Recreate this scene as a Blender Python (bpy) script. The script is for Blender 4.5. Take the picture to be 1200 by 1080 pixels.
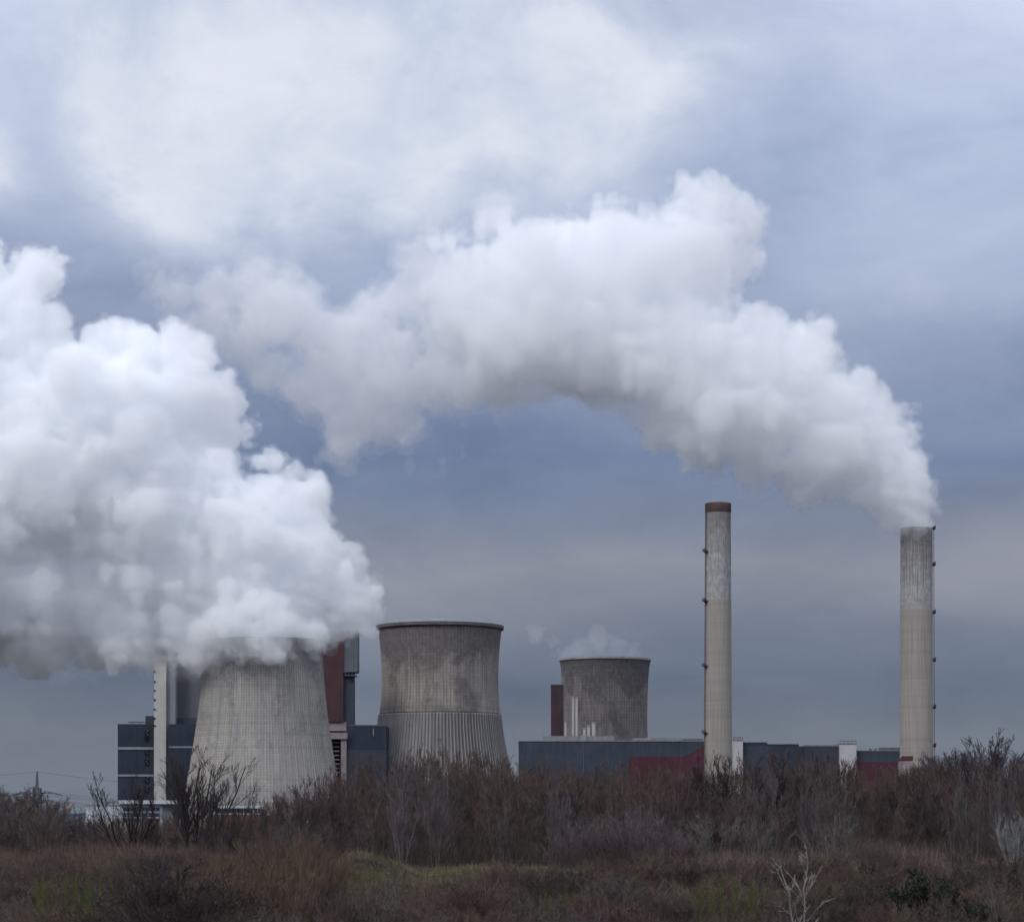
import bpy, bmesh, math, random, time
import numpy as np
from mathutils import Vector, Matrix

T0 = time.time()
R = math.radians
for o in list(bpy.data.objects):
    bpy.data.objects.remove(o)
SC = bpy.context.scene
COL = SC.collection

# ------------------------------------------------------------------ camera
FPX, CX, HY, ZC = 2823.0, 600.0, 968.0, 2.50      # focal length and horizon in photo pixels, eye height
cam = bpy.data.cameras.new('camera')
cam_o = bpy.data.objects.new('camera', cam)
COL.objects.link(cam_o)
cam_o.location = (0, 0, ZC)
cam_o.rotation_euler = (R(90), 0, 0)
cam.sensor_width = 36
cam.lens = 36 * FPX / 1200
cam.shift_y = (HY - 540) / 1200
cam.clip_start = 0.5
cam.clip_end = 60000
SC.camera = cam_o

# ------------------------------------------------------------------ render settings
SC.render.engine = 'CYCLES'
SC.view_settings.view_transform = 'Standard'
SC.view_settings.look = 'None'
SC.view_settings.exposure = 0.0
SC.view_settings.gamma = 1.0
SC.cycles.use_denoising = True
SC.cycles.denoising_prefilter = 'ACCURATE'
SC.cycles.max_bounces = 38
SC.cycles.volume_bounces = 34
SC.cycles.diffuse_bounces = 3
SC.cycles.glossy_bounces = 2
SC.cycles.transparent_max_bounces = 48
SC.cycles.sample_clamp_indirect = 6
SC.cycles.use_adaptive_sampling = True
SC.cycles.adaptive_threshold = 0.03
SC.cycles.adaptive_min_samples = 24

# ------------------------------------------------------------------ sky
SUN_EL, SUN_AZ = 47.0, -62.0     # azimuth measured from +Y (view direction) towards +X: behind-left
SUN_AZ = -138.0


def srgb(r, g, b):
    f = lambda c: (c / 255 / 12.92) if c / 255 <= 0.04045 else ((c / 255 + 0.055) / 1.055) ** 2.4
    return (f(r), f(g), f(b), 1.0)


def ramp(nt, stops, interp='LINEAR'):
    n = nt.nodes.new('ShaderNodeValToRGB')
    n.color_ramp.interpolation = interp
    el = n.color_ramp.elements
    while len(el) > 1:
        el.remove(el[-1])
    for i, (p, c) in enumerate(stops):
        e = el[0] if i == 0 else el.new(p)
        e.position = p
        e.color = c if len(c) == 4 else (*c, 1)
    return n


W = bpy.data.worlds.new('World')
SC.world = W
W.use_nodes = True
nt = W.node_tree
nt.nodes.clear()
L = nt.links.new
wo = nt.nodes.new('ShaderNodeOutputWorld')
bg = nt.nodes.new('ShaderNodeBackground')
L(bg.outputs[0], wo.inputs[0])
tc = nt.nodes.new('ShaderNodeTexCoord')
sep = nt.nodes.new('ShaderNodeSeparateXYZ')
L(tc.outputs['Generated'], sep.inputs[0])


def wmath(op, a, b=None, c=None, clamp=False):
    m = nt.nodes.new('ShaderNodeMath')
    m.operation = op
    m.use_clamp = clamp
    for i, v in enumerate((a, b, c)):
        if v is None:
            continue
        if isinstance(v, (int, float)):
            m.inputs[i].default_value = v
        else:
            L(v, m.inputs[i])
    return m.outputs[0]


def wnoise(scale, stretch, detail=5, rough=0.55, off=(0, 0, 0), dist=0.0):
    mp = nt.nodes.new('ShaderNodeMapping')
    mp.inputs['Scale'].default_value = stretch
    mp.inputs['Location'].default_value = off
    L(tc.outputs['Generated'], mp.inputs[0])
    n = nt.nodes.new('ShaderNodeTexNoise')
    n.inputs['Scale'].default_value = scale
    n.inputs['Detail'].default_value = detail
    n.inputs['Roughness'].default_value = rough
    n.inputs['Distortion'].default_value = dist
    L(mp.outputs[0], n.inputs[0])
    return n.outputs['Fac']


# cloud deck colour by elevation, its bands bent by broad noise
n_band = wnoise(3.2, (1, 1, 3.0), 4, 0.5, (3.1, 0.7, 1.3))
n_fine = wnoise(9.0, (1, 1, 2.2), 6, 0.55, (7.7, 1.7, 4.3), 0.4)
warp = wmath('MULTIPLY_ADD', n_band, 0.085, -0.0425)
zz = wmath('ADD', sep.outputs['Z'], warp)
zz = wmath('MULTIPLY_ADD', n_fine, 0.016, wmath('SUBTRACT', zz, 0.008))
el = lambda y: math.sin(math.atan((HY - y) / FPX)) / 0.5
rmp = ramp(nt, [
    (0.0, srgb(104, 114, 128)),
    (el(870), srgb(111, 119, 133)),
    (el(795), srgb(97, 108, 127)),
    (el(735), srgb(110, 119, 137)),
    (el(660), srgb(138, 141, 154)),
    (el(600), srgb(121, 131, 152)),
    (el(545), srgb(113, 129, 159)),
    (el(440), srgb(138, 151, 178)),
    (el(330), srgb(159, 172, 199)),
    (el(200), srgb(176, 189, 215)),
    (el(0), srgb(199, 210, 234)),
    (0.80, srgb(206, 214, 232)),
    (1.0, srgb(216, 222, 236)),
])
L(wmath('MULTIPLY', zz, 2.0, clamp=True), rmp.inputs[0])
# high drifting cloud: soft patches by azimuth / elevation, torn by noise
n_big = wnoise(14.0, (1, 1, 1.2), 9, 0.57, (2.3, 0.4, 5.1), 0.35)
n_wsp = wnoise(44.0, (1, 1, 1.2), 7, 0.6, (0.3, 2.4, 1.1), 0.6)
azi = wmath('DIVIDE', sep.outputs['X'], wmath('MAXIMUM', sep.outputs['Y'], 0.05))
ele = wmath('DIVIDE', sep.outputs['Z'], wmath('MAXIMUM', sep.outputs['Y'], 0.05))
field = None
for px, py, rx, ry, amp in ((230, 160, 190, 120, 1.0), (430, 90, 270, 125, 1.0), (650, 90, 170, 130, 0.95), (310, 240, 170, 60, 0.75), (470, 200, 110, 60, 0.4),
                            (150, 40, 160, 90, 0.6), (700, 190, 70, 90, 0.35), (-10, 190, 40, 50, 0.6), (1100, 350, 260, 60, 0.30), (350, 110, 42, 34, -0.75),
                            (560, 205, 60, 34, -0.4), (960, 60, 240, 70, 0.22)):
    dx = wmath('DIVIDE', wmath('SUBTRACT', azi, (px - CX) / FPX), rx / FPX)
    dz = wmath('DIVIDE', wmath('SUBTRACT', ele, (HY - py) / FPX), ry / FPX)
    d2 = wmath('ADD', wmath('MULTIPLY', dx, dx), wmath('MULTIPLY', dz, dz))
    g = wmath('MULTIPLY', wmath('POWER', 2.718, wmath('MULTIPLY', d2, -1.0)), amp)
    field = g if field is None else wmath('ADD', field, g)
torn = wmath('ADD', wmath('MULTIPLY_ADD', n_big, 2.5, -1.25), wmath('MULTIPLY_ADD', n_wsp, 0.6, -0.3))
cl = wmath('MULTIPLY', field, wmath('ADD', 1.05, torn))
mr = nt.nodes.new('ShaderNodeMapRange')
mr.interpolation_type = 'SMOOTHSTEP'
mr.inputs['From Min'].default_value = 0.05
mr.inputs['From Max'].default_value = 1.3
L(cl, mr.inputs['Value'])
n_mot0 = wnoise(24.0, (1, 1, 1.5), 8, 0.6, (4.9, 3.4, 0.2), 0.5)
cmix = nt.nodes.new('ShaderNodeMix')
cmix.data_type = 'RGBA'
L(wmath('MULTIPLY', mr.outputs[0], 0.92), cmix.inputs['Factor'])
n_mot = wnoise(6.5, (1, 1, 2.3), 8, 0.58, (1.9, 8.4, 2.2), 0.3)
mot = nt.nodes.new('ShaderNodeMix')
mot.data_type = 'RGBA'
mot.blend_type = 'MULTIPLY'
mot.inputs['Factor'].default_value = 1.0
L(rmp.outputs[0], mot.inputs[6])
mcol = ramp(nt, [(0.30, (0.76, 0.79, 0.85)), (0.5, (1.02, 1.02, 1.03)), (0.70, (1.22, 1.20, 1.16))])
L(n_mot, mcol.inputs[0])
L(mcol.outputs[0], mot.inputs[7])
L(mot.outputs[2], cmix.inputs[6])
ccol = ramp(nt, [(0.36, srgb(203, 213, 230)), (0.55, srgb(226, 232, 244)), (0.7, srgb(238, 241, 249))])
L(wmath('ADD', wmath('MULTIPLY', n_big, 0.6), wmath('MULTIPLY', n_mot0, 0.4)), ccol.inputs[0])
L(ccol.outputs[0], cmix.inputs[7])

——

■ **Work required**
Repeat the listing above from its first line through the line that contains "SC.camera = cam_o", both included, and nothing more. Drop the pictures.

■ **Complete response**
Recreate this scene as a Blender Python (bpy) script. The script is for Blender 4.5. Take the picture to be 1200 by 1080 pixels.
import bpy, bmesh, math, random, time
import numpy as np
from mathutils import Vector, Matrix

T0 = time.time()
R = math.radians
for o in list(bpy.data.objects):
    bpy.data.objects.remove(o)
SC = bpy.context.scene
COL = SC.collection

# ------------------------------------------------------------------ camera
FPX, CX, HY, ZC = 2823.0, 600.0, 968.0, 2.50      # focal length and horizon in photo pixels, eye height
cam = bpy.data.cameras.new('camera')
cam_o = bpy.data.objects.new('camera', cam)
COL.objects.link(cam_o)
cam_o.location = (0, 0, ZC)
cam_o.rotation_euler = (R(90), 0, 0)
cam.sensor_width = 36
cam.lens = 36 * FPX / 1200
cam.shift_y = (HY - 540) / 1200
cam.clip_start = 0.5
cam.clip_end = 60000
SC.camera = cam_o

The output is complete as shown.